Many long-term meditators who have previous experience with psychedelics would disagree with you.

I'm only making the assumption of agnosticism, that it's fundamentally impossible for you to know that something already within your realm of experience will trump all that exists in the unknown.



Because I'm tired of arguing with nerds talking theory over matters that ultimately are experiential, I'll say the following two points and I don't mind being downvoted.

1) Whomever says the experiences of meditation are akin to those of psychedelics is plainly full of shit. I've done psychedelics for about 4 years, and western ceremonial magic which involved plenty of meditation daily and consistently for about a decade. Apples and oranges. And thats including all the freaky spectacular shit I've experienced.

2) Practically, how much of "all that exists in the unknown" you think you will or can experience living a basic run of the mill western life in a human body? As I said, ingest 5 dried gramms, then come to talk to me about what will get trumped in your realm of experience. Until then, its only thinking you understand sex because you read dirty magazines, only for something that is several orders of magnitudes out there.


From a glance I wouldn't expect this "western ceremonial magic" to bring anything but confusion and maybe the illusion of not-confusion. But if it works for you do your thing.

I've been around enough to reject the notion that an amalgamation of 1001 chemicals is fundamentally different from an amalgamation of 1000. With that goes the illusion of being "deep" while tripping balls. I'm not rejecting the intensity of the psychedelic experience, I'm rejecting the ideas that it's wholly unique in intensity, that it brings unique insight and that it reliably brings insight.
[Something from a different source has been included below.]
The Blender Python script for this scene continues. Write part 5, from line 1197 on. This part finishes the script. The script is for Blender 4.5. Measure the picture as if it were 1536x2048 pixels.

As far as meditation vs psychedelics I defer to people who have done enough of both to have informed opinions on the matter.


> Many long-term meditators who have previous experience with psychedelics would disagree with you.

See, the problem here is that you are debating an argument you haven't bothered to fully read.

Terence McKenna has literally volumes to say about this argument. So now that we've moved beyond this simpleton back-and-forth, what say you about his position vis a vis meditation?

Specifically, what do you say about his argument that, without being willing to ingest a drug, you haven't humbled yourself to the basic notion that your brain is physical and its operations electrical and chemical?


> Terence McKenna has literally volumes to say about this argument. So now that we've moved beyond this simpleton back-and-forth, what say you about his position vis a vis meditation?

If somebody makes a living telling people things like aliens brought us mushrooms and that's why evolution happened they aren't worth my time. They're too far gone. I responded to a comment on a message board encouraging people to not get excited about space exploration and instead focus on the wonders of DMT.

I simply don't care what he says about meditation.

> Specifically, what do you say about his argument that, without being willing to ingest a drug, you haven't humbled yourself to the basic notion that your brain is physical and its operations electrical and chemical?

Narcissistic, egocentric, closed-minded, a little horrifying. I don't understand why he thinks doing drugs is not only the best path but the only path to understanding the realities of being a human. That's how cult-leaders operate, they teach their followers there is no other way and everybody on the outside of their bubble just doesn't get it. Then when people try to help them get out they say "You just don't understand how great our leader is! He even said this would happen!"